Writer's picture: Leah JonesLeah Jones

It has been hard to stop talking about the actual conversion long enough to write about it. So here it goes….

It started at an unfamiliar shul in the suburbs. Barbara and I made good time and got there right after all of my rabbis & my cantor. They took some time to get settled into the room for the beit din and I paced in the hallway and tried to have a normal conversation, but just felt my heart pounding. “Give us two minutes, then you can come up.”

Now it isn’t like I was sitting across the table from strangers, from people who haven’t had conversations with me, from people who didn’t teach me about judaism. But anytime I sit across the table from three people, I feel like I’m being judged. And I was–although they don’t let you get to the beit din if you aren’t actually ready for the beit din.

They asked me questions that I’d heard them mention in other places before. Who might have a problem with this? Do you have any misgivings? And then they explained that Rabbi Z forgot the Rabbi’s manual and they were trying to come up with the six questions. They remembered four and I remembered a fifth, but the sixth escaped all of us momentarily.

Then we signed a certificate and they all teased each other about their hebrew handwriting. “You call that a heh?” It was a little surreal.
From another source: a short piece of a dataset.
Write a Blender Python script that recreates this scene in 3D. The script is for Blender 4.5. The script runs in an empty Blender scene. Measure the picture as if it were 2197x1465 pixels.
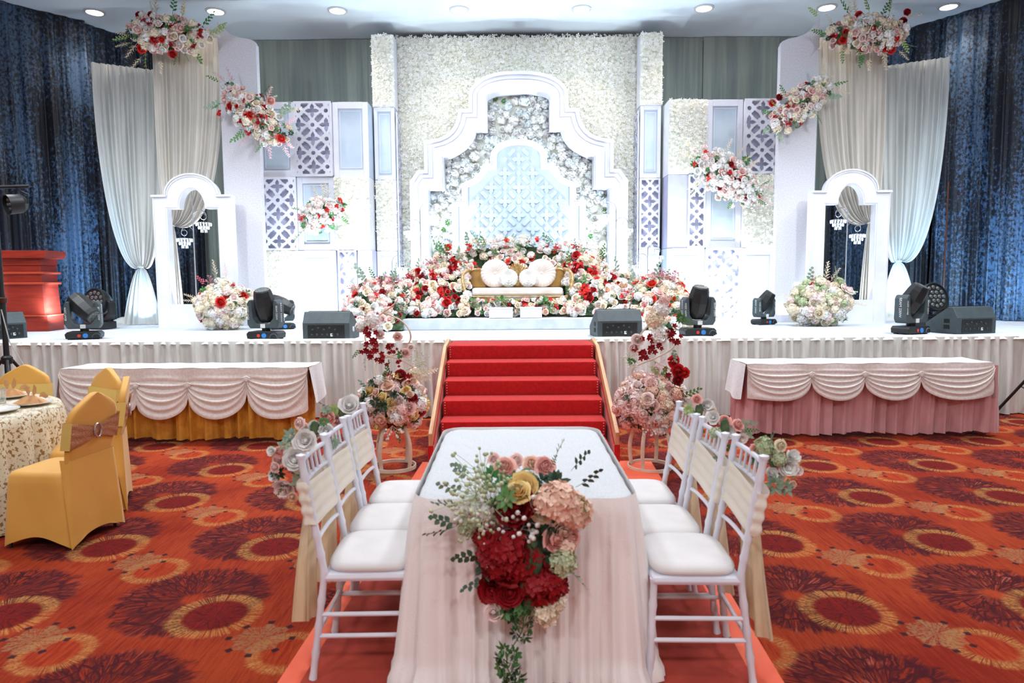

Then it was off to the mikvah. I should mention that in addition to the beit din, I was with two friends who are also Jews By Choice. We all crammed into the waiting room at the mikvah and Carol, the administrator, explained everything. What I most appreciated was her distinction that the mikvah is not about purity or cleanliness, but a separation in time. It is a legal ceremony, a civil ceremony, making the separation between my life as a gentile and my life as a jew.

Then I took a shower, washed my hair, scrubbed up good, brushed and flossed my teeth. And then I did not dry off. This was a fascinating part to me. You don’t dry off, because you want to take some of your life before (represented by the droplets of water) into your new life (represented by the mikvah waters). You can’t tell what water is from the past and what is from your new life–just like you can’t separate the last 28 years from the next 28 years.

Then there are the three immersions and the three blessings. I have to say, I completely forgot that I was naked in front of a stranger. It never crossed my mind. She was so good about protecting my modesty and it was such a sacred time, that being naked wasn’t even a thing.

WHen I got into the water I noticed and said, “Oooh, this water is extra boyant.” But I was thinking today–maybe all water feels that way, but I’m never naked in a still, warm, deep pool of water. I’m naked in showers or in too small bathtubs (and once in Lake Michigan), but I’m never naked in lovely, warm, still water. Maybe all water is extra boyant when you are naked.

Then I was given the option of saying the Shema after the second immersion, which is typically a time for silent reflection. I went with it–the shema I know, silent prayer doesn’t always come to me. The first blessing I don’t remember–it was something about mitzvah and causing us to something, be jews maybe? Then the second was the shema and the third was the Shehechyanu–a blessing for new things.

Then I was a jew. Simple as that. I was shaking, I was on a natural high, I was buzzed, but I didn’t cry. I expected to, but I didn’t. I got out and got dry quickly and joined all my friends in the waiting room. Carol told me that I could come back if I had reason to–a special occasion, a moment to mark.

Then we went and ate falafels. Just the three of us, the jews by choice. Talking about a lot of things and our conversions. Sitting in the middle of the Pita Inn with a mezuzah on the table, Brad in a kippah, my hair wet from the mikvah, talking about being jews.

There you go, the short of it. How I became a Jew on Wednesday morning.